Suppose $\{X_i\}_{i=1}^n$ is a sequence of independently distributed random variables that take values in $[0,1]$.
Let $\bar{X}_n = \frac{1}{n}\sum_{i=1}^n X_i$ denote the average of the sequence.
I'd like to find an upper bound for $\text{Var}(\bar{X})$.
My strategy was to use Hoeffding's inequality, which states that
$$
\Pr(|\bar X_n – E\bar X_n| \geq t) \leq e^{-2nt^2}
$$
We therefore have
\begin{align}
E\left(|\bar X_n – E\bar X_n|^2\right) &= \int_{x \in [0,1]:\, \left(x – E\bar X_n\right)^2 \geq t}|\bar X_n – E\bar X_n|^2dP + \int_{x \in [0,1]:\, \left(x – E\bar X_n\right)^2 < t}|\bar X_n – E\bar X_n|^2dP \\
&\leq e^{-2nt^2} + t(1-e^{-2nt^2})
\end{align}
for all $t$.
Minimizing the right-hand side with respect to $t$ gives a bound for any $n$.
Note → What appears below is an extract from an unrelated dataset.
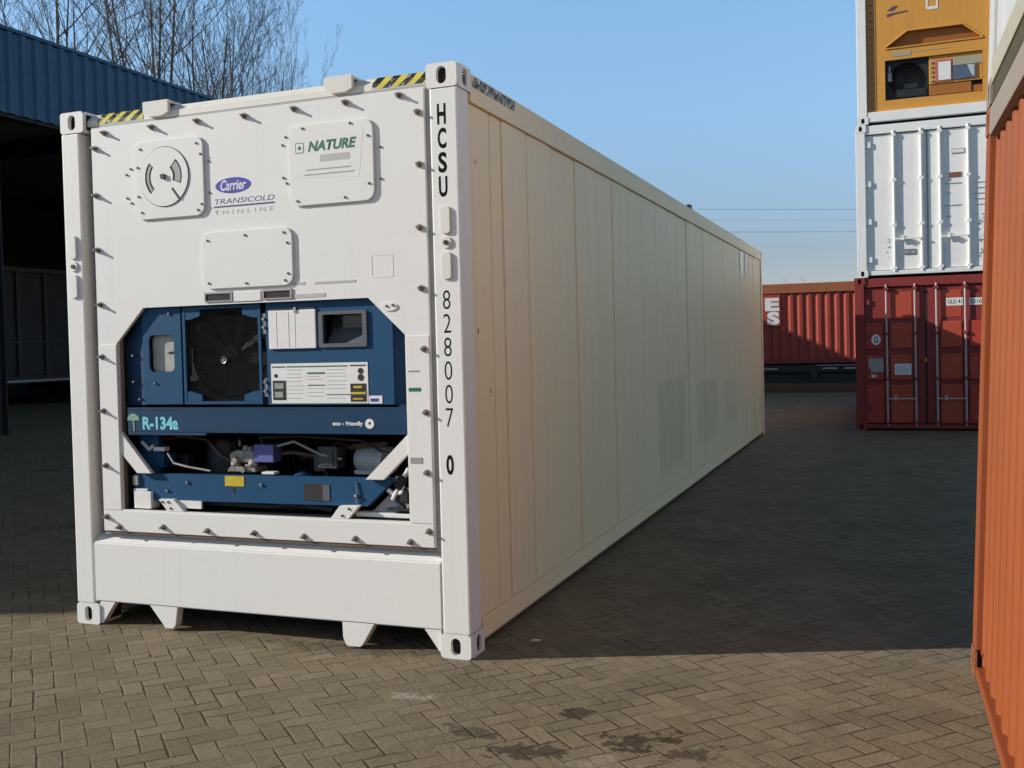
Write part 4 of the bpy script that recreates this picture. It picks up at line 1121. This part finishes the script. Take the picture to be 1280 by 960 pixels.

Is it possible to provide a tighter bound than this?
Thanks!
Best Answer
Try Bernstein's inequality? http://www.cs.cornell.edu/~sridharan/concentration.pdf
That or the Efron Stein inequality (which is the tightest bound I know), although it can be difficult to understand how to implement correctly (imo).